Piszę tylko tyle, bo było to już komentowane w mediach.

- z konwencji w Słubicach była bezpośrednia relacja w telewizji,więc tylko w skrócie podam jej główne przesłanie. Kandydat na prezydenta mówił o kontaktach międzynarodowych, o naszej zależności od gospodarki niemieckiej, ale i o tym, że jako duże europejskie państwo mamy do swojego zdania. Mówił, że tak jak sprawy Nieniec załatwiane są w Berlinie, tak sprawy Polski powinny być załatwiane w Warszawie.
Powiedział, że do tego ,żeby Polska odniosła sukces jest potrzebne wciągniecie ludzi do działania.

Uważam, że miałby on szanse, na fali spontanicznie powstających po 10 kwietnia ruchów społecznych, rzeczywiście sporo dokonać.

- 4 czerwca - Jarosław Kaczyński odwiedził po południu gminę Borowa w powiecie mieleckim, która walczy z powodzią. Na Podkarpaciu od piątku pogotowie alarmowe obowiązuje w 16 powiatach, w kolejnych 6 - pogotowie przeciwpowodziowe. Straty w tym regoine już po pierwszej fali przekroczyły 800 tys. złotych.

W opinii Jarosława Kaczyńskiego, Rada Bezpieczeństwa Narodowego (RBN) powinna sformułować bardzo wyraźny postulat wobec rządu, „że pewne plany realizujemy i przed powodzią się bronimy”. Chciałby o tej sprawie powodzi i odpowiedzialności za nią porozmawiać na RBN „na zasadzie merytorycznej”.

Żałował, że rząd Tuska wycofał się z planów minister rozwoju regionalnego Grażyny Gęsickiej, które zakładały m.in. wybudowanie zbiornika na Wisłoce w Beskidzie Niskim, co uchroniłoby przed powodzią m.in. Jasło, Dębicę i Mielec.

„Reasumując - bądźmy mądrzy przed szkodą. Ktoś podejmował błędne decyzje i powinien ponieść tego konsekwencje, nie może być tak ciągle, że zapadają błędne decyzje, a konsekwencji nie ma. Mechanizm właściwy dla demokracji to ten, że ktoś, kto nawet na wysokim szczeblu podejmuje złe decyzje, musi rozstać się ze stanowiskiem, tutaj w ogóle nie funkcjonuje” - podkreślił Jarosław Kaczyński.

Na koniec jeszcze wieści o działaniach zwolenników PIS.

- napisali
LIST ADRESOWANY DO RODZIN I KREWNYCH CAŁEJ ZAŁOGI PREZYDENCKIEGO TU-154, KTÓRY ROZBIŁ SIĘ 10 KWIETNIA 2010 ROKU POD SMOLEŃSKIEM. Był on czytany w Radio Maryja i TV Trwam. podpisało się pod nim początkowo 96 osób, a potem dopisywali się inni.

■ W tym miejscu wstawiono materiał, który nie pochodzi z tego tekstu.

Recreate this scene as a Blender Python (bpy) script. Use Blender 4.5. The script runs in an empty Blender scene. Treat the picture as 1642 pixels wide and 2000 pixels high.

- walczą o rozlokowanie we wszystkich obwodach wyborczych niezależnych obserwatorów międzynarodowych, w okresie przygotowywania i trwania wyborów
Prezydenta Rzeczypospolitej, aż do momentu policzenia głosów i podania do publicznej wiadomości
treści protokołów powyborczych.

Podejmują wiele spontanicznych inicjatyw. Myślę, że to ruch, którego nie wolno lekceważyć i nie zauważać.